» What is being asked
Copy each line below in which the string "that" occurs.

— start of Given information —

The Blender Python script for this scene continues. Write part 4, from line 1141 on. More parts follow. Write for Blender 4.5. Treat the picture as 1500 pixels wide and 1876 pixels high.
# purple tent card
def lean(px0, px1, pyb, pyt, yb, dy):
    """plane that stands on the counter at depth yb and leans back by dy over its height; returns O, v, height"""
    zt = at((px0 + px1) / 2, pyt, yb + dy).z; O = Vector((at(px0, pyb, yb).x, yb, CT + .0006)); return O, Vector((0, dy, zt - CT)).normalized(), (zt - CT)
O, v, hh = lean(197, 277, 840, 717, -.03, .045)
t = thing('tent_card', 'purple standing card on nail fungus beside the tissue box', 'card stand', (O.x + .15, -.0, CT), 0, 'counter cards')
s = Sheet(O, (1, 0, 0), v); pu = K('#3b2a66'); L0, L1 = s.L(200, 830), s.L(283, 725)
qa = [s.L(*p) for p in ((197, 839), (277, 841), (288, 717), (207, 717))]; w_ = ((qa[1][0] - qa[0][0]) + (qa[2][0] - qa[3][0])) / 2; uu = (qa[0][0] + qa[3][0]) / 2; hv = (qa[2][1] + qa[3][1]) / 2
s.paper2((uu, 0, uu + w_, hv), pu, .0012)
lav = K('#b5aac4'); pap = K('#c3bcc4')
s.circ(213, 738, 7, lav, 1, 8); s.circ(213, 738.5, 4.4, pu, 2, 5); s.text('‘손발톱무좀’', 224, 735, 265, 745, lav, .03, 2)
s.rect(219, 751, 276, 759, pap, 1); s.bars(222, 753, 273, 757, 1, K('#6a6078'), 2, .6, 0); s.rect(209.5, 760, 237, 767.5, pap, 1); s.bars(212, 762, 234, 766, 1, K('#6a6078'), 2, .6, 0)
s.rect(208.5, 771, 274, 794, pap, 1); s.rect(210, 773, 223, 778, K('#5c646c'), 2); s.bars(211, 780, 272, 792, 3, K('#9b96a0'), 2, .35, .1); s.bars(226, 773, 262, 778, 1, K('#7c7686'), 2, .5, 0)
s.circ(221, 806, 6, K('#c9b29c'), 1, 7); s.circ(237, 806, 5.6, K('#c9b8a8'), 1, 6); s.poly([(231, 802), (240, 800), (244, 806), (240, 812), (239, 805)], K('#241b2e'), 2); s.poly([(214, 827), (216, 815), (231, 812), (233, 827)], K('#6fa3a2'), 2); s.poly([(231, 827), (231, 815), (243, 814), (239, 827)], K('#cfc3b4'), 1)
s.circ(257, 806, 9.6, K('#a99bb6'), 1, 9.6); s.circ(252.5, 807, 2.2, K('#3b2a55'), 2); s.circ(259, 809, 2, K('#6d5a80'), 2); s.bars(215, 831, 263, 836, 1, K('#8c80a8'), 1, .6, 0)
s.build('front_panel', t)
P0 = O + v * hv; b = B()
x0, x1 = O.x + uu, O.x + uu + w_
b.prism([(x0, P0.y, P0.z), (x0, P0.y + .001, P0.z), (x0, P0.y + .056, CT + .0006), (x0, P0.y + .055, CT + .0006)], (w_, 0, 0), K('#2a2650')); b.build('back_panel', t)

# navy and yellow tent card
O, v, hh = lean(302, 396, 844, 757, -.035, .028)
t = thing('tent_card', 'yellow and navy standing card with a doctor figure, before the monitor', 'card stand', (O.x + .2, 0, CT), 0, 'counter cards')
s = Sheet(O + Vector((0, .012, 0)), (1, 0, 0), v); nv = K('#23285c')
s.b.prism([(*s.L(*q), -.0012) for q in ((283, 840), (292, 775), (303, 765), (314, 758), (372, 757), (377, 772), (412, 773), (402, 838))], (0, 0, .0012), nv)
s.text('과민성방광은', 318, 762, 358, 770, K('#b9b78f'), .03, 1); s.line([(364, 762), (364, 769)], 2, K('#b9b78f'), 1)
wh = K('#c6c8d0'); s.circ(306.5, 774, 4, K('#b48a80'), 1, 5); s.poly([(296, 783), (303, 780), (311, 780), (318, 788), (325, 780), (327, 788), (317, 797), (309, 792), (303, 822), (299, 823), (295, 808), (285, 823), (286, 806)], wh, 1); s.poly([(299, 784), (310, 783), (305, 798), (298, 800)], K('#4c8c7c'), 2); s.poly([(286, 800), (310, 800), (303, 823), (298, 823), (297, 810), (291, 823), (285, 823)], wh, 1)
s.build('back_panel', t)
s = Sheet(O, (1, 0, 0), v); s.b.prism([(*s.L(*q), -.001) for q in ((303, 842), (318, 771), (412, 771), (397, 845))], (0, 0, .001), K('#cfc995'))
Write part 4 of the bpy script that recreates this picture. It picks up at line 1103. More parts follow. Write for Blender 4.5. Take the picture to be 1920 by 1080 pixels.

— end of Given information —

» Complete response
    """plane that stands on the counter at depth yb and leans back by dy over its height; returns O, v, height"""
Write part 4 of the bpy script that recreates this picture. It picks up at line 1103. More parts follow. Write for Blender 4.5. Take the picture to be 1920 by 1080 pixels.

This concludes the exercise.